Se garder du "durcissement du coeur"
Se garder du "durcissement du coeur" préconisait jadis le philosophe et psychanalyste Erich Fromm décédé en 1980.
J'avais abordé ce conseil sous l'angle du courage jadis (en 2012 sur ce blog cf 1): "Il ne faut pas confondre le courage et le cynisme. Le courage n’est pas la force des brutes viriles. Le courage humaniste consiste toujours à se restreindre dans sa riposte . Il faut une riposte mais elle doit être mesurée en fonction de la menace et du degré de l’indignité . Le courage de l’humanisme laique serait critique mais dosé. Face aux lampistes notamment, il s’agit d’être assertif dans son expression, c’est à dire non violent, amical et reconnaissant d’autrui mais d’une reconnaissance non falsifiée, ce qui est rare dès que l’on entre en entreprise."
Le propos "Se garder du durcissement du coeur" ne vaut pas en effet que pour les relations interpersonnelles, familiales, de travail ou militantes notamment syndicales. Elle emporte aussi, loin de l'étalage du "développement personnel", une dimension politique et critique notamment contre les élites dominantes, celles précisément portées, par un certain contexte compétitif malsain, à se montrer toujours plus dures que l'autre, que les autres. Se garder du "durcissement du coeur" nous préserve donc tendanciellement et possiblement - ce n'est pas une garantie - du sadisme, de la souffrance sociale infligée sous toute forme, de l'enfoncement dans les oppressions de tout type.
Le virilisme et la droitisation des élites (pas du peuple, mais il y a contagion) porte en effet à un tel durcissement "du coeur" mais aussi et surtout des paroles et des actes répressifs. Se garder de généraliser cependant. Certaines élites peuvent conserver le sens de la mesure.

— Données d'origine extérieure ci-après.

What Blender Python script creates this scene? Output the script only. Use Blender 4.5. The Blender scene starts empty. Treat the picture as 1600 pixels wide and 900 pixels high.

Reste, me semble-t-il, que ce conseil frommien est largement oublié de nos jours ou c'est l'inverse qui devient la norme dans un monde ou la répression est cultivée. Il s'agit volontiers de punir "plus vite, plus haut, plus fort" dans une surenchère qui profite à l'extrême-droite et à certaines élites avec une tendance relative de type "sur-pénalisation d'en-bas" (le peuple) et "sous-pénalisation d'en-haut" (les classes dirigeantes).
Ce propos "Se garder du "durcissement du coeur" vaut "éthique de vie" dans la mesure il emporte une certaine retenue sur et dans les violences courantes et sur les vengeances courantes. Le propos vaut aussi forme de spiritualité laïque, hors question de croyance en Dieu, dans la mesure ou le pardon peut être demandé et accordé, souvent sous la formule banale quoiqu'inexacte : "veux-tu bien m'excuser".
Christian Delarue
... qui revient souvent sur Erich Fromm sans penser qu'il est "la solution" toute faite mais qu'il montre une orientation positive, contraire au mal, à la violence sociale.